» SET TASK
Gather up every line that includes the string "from".

» RECORDED INFORMATION
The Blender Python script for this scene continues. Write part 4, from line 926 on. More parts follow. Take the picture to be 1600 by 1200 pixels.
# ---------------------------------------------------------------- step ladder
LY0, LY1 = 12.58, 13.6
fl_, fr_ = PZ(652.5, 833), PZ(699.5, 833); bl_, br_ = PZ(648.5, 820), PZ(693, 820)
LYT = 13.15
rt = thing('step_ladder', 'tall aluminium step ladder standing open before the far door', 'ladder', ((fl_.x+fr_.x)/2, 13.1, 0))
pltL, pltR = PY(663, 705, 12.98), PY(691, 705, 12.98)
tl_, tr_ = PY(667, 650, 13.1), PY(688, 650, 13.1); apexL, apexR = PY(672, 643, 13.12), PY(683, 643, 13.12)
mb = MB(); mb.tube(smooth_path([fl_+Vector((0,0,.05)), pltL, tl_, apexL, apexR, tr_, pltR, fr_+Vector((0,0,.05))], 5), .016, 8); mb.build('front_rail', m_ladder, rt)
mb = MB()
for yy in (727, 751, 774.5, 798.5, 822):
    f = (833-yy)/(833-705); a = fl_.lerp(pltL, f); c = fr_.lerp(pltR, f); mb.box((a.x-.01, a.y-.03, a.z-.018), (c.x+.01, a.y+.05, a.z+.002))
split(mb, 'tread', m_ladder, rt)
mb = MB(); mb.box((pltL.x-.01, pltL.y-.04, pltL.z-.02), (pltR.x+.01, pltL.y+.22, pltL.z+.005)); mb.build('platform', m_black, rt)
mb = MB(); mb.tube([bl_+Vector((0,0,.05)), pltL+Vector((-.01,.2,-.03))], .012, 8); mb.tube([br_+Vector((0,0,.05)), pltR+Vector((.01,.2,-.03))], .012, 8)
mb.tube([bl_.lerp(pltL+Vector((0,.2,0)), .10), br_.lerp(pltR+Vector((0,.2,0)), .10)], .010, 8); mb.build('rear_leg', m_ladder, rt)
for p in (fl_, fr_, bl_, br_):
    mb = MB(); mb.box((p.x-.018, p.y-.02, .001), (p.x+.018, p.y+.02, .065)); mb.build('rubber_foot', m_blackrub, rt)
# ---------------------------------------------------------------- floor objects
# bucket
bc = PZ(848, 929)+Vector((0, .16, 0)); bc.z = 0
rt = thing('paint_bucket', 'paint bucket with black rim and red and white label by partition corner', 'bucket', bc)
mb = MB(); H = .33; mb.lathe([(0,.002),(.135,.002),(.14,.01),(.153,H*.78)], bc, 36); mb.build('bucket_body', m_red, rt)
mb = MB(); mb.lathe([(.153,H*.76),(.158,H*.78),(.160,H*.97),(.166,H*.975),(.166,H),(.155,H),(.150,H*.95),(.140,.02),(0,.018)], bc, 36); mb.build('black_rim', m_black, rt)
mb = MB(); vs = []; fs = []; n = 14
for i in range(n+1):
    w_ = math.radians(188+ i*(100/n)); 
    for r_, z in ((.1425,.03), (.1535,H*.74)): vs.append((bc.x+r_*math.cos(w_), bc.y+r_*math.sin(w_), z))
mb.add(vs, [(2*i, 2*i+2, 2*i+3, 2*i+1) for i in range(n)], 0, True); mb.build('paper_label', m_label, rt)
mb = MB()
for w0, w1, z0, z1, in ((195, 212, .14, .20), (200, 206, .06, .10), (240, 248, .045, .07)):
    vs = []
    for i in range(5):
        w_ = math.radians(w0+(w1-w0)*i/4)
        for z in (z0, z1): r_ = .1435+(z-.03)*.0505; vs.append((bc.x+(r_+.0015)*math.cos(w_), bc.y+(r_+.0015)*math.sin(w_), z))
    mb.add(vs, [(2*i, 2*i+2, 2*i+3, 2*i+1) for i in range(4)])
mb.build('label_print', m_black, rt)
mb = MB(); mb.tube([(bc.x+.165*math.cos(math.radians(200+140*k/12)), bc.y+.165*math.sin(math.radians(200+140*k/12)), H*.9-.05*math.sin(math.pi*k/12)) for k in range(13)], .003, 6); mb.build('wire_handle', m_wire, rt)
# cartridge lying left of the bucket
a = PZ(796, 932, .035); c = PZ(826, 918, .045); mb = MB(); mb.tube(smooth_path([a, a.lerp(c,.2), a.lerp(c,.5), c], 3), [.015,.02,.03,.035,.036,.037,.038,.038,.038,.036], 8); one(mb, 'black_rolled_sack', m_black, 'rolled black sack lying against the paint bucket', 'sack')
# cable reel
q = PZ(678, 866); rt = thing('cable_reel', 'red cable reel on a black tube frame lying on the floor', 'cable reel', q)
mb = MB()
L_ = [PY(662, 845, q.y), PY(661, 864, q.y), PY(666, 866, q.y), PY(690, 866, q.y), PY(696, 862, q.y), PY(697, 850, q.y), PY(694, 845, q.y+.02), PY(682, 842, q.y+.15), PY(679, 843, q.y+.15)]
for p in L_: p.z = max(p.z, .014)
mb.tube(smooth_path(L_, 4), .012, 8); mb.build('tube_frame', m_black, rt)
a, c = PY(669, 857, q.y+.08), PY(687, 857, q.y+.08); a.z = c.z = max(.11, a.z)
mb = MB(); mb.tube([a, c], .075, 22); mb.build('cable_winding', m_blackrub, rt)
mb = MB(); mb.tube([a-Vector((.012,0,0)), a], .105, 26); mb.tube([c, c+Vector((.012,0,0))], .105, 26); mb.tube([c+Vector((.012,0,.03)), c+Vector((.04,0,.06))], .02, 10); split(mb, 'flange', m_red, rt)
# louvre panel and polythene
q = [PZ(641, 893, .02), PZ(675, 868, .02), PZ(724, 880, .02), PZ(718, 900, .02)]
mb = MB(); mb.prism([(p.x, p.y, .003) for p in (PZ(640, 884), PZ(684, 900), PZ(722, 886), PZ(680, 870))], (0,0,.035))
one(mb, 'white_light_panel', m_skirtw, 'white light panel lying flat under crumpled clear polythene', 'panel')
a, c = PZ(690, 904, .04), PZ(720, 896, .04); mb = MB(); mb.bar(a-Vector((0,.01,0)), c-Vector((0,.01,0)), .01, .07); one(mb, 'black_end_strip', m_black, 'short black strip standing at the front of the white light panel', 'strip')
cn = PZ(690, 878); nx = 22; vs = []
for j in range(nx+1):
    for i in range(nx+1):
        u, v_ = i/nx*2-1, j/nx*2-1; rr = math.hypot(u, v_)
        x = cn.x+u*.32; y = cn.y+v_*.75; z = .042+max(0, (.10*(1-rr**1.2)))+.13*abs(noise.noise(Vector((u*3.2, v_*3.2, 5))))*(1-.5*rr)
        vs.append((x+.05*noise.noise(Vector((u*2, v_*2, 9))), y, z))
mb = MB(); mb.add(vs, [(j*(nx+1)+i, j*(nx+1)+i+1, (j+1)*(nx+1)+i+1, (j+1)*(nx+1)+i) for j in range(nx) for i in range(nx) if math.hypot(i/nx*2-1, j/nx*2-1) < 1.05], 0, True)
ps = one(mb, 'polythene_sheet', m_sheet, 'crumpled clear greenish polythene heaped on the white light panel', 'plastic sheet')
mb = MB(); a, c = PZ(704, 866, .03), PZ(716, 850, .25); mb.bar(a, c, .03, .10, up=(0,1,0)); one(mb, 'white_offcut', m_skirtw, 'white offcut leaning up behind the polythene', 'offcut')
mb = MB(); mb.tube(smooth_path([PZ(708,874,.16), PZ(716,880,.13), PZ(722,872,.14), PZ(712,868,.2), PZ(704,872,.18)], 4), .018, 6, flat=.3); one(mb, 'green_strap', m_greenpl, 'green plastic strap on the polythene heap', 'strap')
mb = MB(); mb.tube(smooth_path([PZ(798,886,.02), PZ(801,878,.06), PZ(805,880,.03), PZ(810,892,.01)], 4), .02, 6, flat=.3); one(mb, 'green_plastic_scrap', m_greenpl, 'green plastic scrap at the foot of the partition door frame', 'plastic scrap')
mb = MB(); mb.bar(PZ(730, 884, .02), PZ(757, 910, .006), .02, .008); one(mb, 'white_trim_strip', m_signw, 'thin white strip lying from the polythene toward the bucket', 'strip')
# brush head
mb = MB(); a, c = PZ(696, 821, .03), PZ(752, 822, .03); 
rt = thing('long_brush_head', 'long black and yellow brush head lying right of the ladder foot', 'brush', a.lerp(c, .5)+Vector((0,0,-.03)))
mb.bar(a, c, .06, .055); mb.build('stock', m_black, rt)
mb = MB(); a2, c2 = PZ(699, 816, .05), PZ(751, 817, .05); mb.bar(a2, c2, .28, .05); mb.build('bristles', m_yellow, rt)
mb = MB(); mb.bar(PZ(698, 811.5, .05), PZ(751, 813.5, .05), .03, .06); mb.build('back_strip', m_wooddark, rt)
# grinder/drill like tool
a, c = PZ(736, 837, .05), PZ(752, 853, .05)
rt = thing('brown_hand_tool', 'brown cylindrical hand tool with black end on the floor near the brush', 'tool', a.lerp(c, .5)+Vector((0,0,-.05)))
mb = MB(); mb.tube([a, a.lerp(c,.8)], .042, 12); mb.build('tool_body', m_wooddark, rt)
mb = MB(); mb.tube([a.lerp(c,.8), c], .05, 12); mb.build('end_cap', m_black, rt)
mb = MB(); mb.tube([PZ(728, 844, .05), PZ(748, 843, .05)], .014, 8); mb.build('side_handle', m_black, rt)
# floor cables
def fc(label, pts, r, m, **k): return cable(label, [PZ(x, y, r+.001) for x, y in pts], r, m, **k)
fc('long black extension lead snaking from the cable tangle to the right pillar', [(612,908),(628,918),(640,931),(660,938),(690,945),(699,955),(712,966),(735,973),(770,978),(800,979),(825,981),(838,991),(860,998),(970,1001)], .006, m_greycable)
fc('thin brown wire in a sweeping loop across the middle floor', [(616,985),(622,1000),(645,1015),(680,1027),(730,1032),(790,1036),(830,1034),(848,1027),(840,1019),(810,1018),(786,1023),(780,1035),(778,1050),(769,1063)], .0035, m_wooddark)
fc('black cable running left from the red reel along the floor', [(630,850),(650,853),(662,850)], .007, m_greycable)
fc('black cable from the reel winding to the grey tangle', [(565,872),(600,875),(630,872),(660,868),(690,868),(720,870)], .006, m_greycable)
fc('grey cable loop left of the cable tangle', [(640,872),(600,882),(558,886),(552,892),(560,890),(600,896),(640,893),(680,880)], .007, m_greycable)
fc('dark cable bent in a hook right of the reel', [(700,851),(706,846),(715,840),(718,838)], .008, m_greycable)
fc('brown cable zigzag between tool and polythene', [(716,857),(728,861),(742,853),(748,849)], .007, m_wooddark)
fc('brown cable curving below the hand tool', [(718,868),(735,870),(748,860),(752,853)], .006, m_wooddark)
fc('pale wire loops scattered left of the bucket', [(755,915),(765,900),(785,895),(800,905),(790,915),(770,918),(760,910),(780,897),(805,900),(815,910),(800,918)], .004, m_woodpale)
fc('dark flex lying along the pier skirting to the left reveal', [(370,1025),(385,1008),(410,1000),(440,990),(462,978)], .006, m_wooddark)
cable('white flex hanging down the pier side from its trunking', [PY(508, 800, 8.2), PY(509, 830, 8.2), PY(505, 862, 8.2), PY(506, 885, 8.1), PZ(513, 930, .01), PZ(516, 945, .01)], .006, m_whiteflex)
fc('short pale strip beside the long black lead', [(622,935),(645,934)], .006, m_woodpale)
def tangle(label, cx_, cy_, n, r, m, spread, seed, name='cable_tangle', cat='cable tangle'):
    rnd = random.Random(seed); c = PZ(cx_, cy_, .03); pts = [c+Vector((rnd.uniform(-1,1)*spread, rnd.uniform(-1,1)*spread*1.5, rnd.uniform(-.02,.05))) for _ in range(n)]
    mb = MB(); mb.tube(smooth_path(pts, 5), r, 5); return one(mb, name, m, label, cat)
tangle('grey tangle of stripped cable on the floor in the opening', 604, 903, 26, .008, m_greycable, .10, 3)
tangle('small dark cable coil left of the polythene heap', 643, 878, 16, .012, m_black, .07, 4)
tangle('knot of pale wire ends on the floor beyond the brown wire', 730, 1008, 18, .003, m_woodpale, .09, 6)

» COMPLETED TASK
The Blender Python script for this scene continues. Write part 4, from line 926 on. More parts follow. Take the picture to be 1600 by 1200 pixels.
mb = MB(); mb.bar(PZ(730, 884, .02), PZ(757, 910, .006), .02, .008); one(mb, 'white_trim_strip', m_signw, 'thin white strip lying from the polythene toward the bucket', 'strip')
fc('long black extension lead snaking from the cable tangle to the right pillar', [(612,908),(628,918),(640,931),(660,938),(690,945),(699,955),(712,966),(735,973),(770,978),(800,979),(825,981),(838,991),(860,998),(970,1001)], .006, m_greycable)
fc('black cable running left from the red reel along the floor', [(630,850),(650,853),(662,850)], .007, m_greycable)
fc('black cable from the reel winding to the grey tangle', [(565,872),(600,875),(630,872),(660,868),(690,868),(720,870)], .006, m_greycable)
cable('white flex hanging down the pier side from its trunking', [PY(508, 800, 8.2), PY(509, 830, 8.2), PY(505, 862, 8.2), PY(506, 885, 8.1), PZ(513, 930, .01), PZ(516, 945, .01)], .006, m_whiteflex)